— Begin —

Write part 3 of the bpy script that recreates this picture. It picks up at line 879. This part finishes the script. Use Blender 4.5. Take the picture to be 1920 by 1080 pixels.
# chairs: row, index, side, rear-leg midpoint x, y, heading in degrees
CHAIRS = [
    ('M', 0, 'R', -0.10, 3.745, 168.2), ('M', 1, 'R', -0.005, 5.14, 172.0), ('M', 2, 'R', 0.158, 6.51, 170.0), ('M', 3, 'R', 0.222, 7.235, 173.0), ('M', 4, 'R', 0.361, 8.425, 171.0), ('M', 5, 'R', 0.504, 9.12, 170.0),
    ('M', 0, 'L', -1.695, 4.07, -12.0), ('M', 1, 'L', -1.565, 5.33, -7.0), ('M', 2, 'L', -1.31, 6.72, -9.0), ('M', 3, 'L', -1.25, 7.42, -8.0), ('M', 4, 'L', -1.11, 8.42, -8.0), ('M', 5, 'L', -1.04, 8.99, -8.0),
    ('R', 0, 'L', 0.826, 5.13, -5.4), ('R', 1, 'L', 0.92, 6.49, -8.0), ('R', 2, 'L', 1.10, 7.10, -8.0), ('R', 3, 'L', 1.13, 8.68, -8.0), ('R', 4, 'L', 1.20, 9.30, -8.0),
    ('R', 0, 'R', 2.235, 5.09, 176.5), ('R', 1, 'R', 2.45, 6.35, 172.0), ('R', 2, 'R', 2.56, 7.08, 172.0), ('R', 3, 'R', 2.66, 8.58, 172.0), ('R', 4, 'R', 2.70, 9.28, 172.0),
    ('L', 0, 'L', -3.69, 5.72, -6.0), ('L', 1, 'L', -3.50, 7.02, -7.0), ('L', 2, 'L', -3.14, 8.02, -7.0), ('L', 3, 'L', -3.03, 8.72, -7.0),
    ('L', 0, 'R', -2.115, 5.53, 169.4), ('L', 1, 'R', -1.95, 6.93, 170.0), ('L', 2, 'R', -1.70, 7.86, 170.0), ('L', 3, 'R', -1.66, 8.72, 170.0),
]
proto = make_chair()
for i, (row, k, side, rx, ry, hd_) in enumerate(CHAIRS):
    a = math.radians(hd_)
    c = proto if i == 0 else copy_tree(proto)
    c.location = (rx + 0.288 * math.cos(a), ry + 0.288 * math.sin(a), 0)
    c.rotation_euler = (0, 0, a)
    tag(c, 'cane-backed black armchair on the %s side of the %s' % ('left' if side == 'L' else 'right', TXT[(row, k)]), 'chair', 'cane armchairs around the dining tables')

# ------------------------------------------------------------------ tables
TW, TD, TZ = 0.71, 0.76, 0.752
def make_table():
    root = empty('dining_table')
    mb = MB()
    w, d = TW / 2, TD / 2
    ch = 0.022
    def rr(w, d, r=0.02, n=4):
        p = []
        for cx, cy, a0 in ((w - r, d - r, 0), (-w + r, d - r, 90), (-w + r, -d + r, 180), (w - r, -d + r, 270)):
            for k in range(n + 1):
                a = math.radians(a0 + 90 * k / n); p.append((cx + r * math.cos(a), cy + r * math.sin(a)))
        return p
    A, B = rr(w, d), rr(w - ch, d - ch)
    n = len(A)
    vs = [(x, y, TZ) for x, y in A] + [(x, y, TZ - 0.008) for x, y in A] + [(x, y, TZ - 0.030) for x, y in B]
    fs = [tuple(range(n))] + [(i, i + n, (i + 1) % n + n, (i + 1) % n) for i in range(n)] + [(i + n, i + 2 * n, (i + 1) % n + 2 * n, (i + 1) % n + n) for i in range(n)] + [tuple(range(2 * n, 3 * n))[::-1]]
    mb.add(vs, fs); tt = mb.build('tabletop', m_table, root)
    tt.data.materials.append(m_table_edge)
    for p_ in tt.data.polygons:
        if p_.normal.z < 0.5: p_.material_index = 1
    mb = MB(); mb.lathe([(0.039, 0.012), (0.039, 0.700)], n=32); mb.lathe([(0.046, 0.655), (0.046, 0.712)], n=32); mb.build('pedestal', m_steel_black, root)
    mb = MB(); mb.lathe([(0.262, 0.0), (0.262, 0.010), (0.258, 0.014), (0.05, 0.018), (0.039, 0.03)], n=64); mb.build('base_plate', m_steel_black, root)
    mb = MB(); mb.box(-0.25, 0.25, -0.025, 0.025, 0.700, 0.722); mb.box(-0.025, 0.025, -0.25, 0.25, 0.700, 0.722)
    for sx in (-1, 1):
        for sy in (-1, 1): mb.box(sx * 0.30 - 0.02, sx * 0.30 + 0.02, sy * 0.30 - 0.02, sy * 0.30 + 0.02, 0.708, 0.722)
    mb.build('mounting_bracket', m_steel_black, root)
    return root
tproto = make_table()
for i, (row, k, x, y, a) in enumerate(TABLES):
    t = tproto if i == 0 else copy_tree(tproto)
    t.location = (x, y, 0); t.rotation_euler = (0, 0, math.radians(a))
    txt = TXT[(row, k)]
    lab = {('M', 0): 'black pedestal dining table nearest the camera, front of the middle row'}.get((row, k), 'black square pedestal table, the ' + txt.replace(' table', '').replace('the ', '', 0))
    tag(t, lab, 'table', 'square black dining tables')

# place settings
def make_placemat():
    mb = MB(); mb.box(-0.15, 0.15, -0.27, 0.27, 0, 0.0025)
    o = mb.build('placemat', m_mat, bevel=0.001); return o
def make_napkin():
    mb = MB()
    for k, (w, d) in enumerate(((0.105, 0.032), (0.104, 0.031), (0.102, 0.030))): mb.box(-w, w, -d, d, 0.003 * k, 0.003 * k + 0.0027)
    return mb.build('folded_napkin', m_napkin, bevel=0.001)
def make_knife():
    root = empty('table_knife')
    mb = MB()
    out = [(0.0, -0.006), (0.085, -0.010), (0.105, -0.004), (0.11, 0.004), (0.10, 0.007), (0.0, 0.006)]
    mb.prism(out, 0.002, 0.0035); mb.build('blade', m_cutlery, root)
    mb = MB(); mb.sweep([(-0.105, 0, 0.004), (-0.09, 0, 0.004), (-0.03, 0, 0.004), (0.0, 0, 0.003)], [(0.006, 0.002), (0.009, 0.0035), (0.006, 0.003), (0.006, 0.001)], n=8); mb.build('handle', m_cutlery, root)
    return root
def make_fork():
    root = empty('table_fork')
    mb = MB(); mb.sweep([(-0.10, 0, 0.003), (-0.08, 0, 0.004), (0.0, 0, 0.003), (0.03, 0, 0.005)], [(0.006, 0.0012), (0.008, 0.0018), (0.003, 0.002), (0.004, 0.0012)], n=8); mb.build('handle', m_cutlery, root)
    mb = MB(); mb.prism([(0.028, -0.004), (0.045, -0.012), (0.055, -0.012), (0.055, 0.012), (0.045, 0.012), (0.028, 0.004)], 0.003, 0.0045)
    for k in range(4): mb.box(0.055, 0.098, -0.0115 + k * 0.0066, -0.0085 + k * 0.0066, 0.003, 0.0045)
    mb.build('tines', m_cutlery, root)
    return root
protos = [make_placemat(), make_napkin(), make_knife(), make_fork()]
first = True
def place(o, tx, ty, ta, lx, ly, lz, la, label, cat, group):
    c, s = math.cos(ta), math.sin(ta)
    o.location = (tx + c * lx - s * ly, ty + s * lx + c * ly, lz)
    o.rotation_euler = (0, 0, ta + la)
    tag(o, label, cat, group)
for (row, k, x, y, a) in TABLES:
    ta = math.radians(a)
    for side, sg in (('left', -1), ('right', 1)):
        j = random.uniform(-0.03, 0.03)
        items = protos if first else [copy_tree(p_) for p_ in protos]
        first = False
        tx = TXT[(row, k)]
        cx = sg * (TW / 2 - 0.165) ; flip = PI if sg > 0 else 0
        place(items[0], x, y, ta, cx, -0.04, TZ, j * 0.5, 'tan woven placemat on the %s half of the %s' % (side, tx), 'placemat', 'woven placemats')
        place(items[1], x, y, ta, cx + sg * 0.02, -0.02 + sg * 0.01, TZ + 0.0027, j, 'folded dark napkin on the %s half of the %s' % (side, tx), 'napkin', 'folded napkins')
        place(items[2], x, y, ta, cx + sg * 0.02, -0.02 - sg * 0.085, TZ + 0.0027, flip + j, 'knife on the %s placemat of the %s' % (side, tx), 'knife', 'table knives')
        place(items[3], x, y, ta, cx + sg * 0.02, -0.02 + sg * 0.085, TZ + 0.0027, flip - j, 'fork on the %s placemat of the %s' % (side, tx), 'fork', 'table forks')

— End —

**Task goal:**
Include the first line, the line containing "tag(c, 'cane-backed black", and every line between them, copied exactly from the material above; output no other line.

**Answer to the task:**
Write part 3 of the bpy script that recreates this picture. It picks up at line 879. This part finishes the script. Use Blender 4.5. Take the picture to be 1920 by 1080 pixels.
# chairs: row, index, side, rear-leg midpoint x, y, heading in degrees
CHAIRS = [
    ('M', 0, 'R', -0.10, 3.745, 168.2), ('M', 1, 'R', -0.005, 5.14, 172.0), ('M', 2, 'R', 0.158, 6.51, 170.0), ('M', 3, 'R', 0.222, 7.235, 173.0), ('M', 4, 'R', 0.361, 8.425, 171.0), ('M', 5, 'R', 0.504, 9.12, 170.0),
    ('M', 0, 'L', -1.695, 4.07, -12.0), ('M', 1, 'L', -1.565, 5.33, -7.0), ('M', 2, 'L', -1.31, 6.72, -9.0), ('M', 3, 'L', -1.25, 7.42, -8.0), ('M', 4, 'L', -1.11, 8.42, -8.0), ('M', 5, 'L', -1.04, 8.99, -8.0),
    ('R', 0, 'L', 0.826, 5.13, -5.4), ('R', 1, 'L', 0.92, 6.49, -8.0), ('R', 2, 'L', 1.10, 7.10, -8.0), ('R', 3, 'L', 1.13, 8.68, -8.0), ('R', 4, 'L', 1.20, 9.30, -8.0),
    ('R', 0, 'R', 2.235, 5.09, 176.5), ('R', 1, 'R', 2.45, 6.35, 172.0), ('R', 2, 'R', 2.56, 7.08, 172.0), ('R', 3, 'R', 2.66, 8.58, 172.0), ('R', 4, 'R', 2.70, 9.28, 172.0),
    ('L', 0, 'L', -3.69, 5.72, -6.0), ('L', 1, 'L', -3.50, 7.02, -7.0), ('L', 2, 'L', -3.14, 8.02, -7.0), ('L', 3, 'L', -3.03, 8.72, -7.0),
    ('L', 0, 'R', -2.115, 5.53, 169.4), ('L', 1, 'R', -1.95, 6.93, 170.0), ('L', 2, 'R', -1.70, 7.86, 170.0), ('L', 3, 'R', -1.66, 8.72, 170.0),
]
proto = make_chair()
for i, (row, k, side, rx, ry, hd_) in enumerate(CHAIRS):
    a = math.radians(hd_)
    c = proto if i == 0 else copy_tree(proto)
    c.location = (rx + 0.288 * math.cos(a), ry + 0.288 * math.sin(a), 0)
    c.rotation_euler = (0, 0, a)
    tag(c, 'cane-backed black armchair on the %s side of the %s' % ('left' if side == 'L' else 'right', TXT[(row, k)]), 'chair', 'cane armchairs around the dining tables')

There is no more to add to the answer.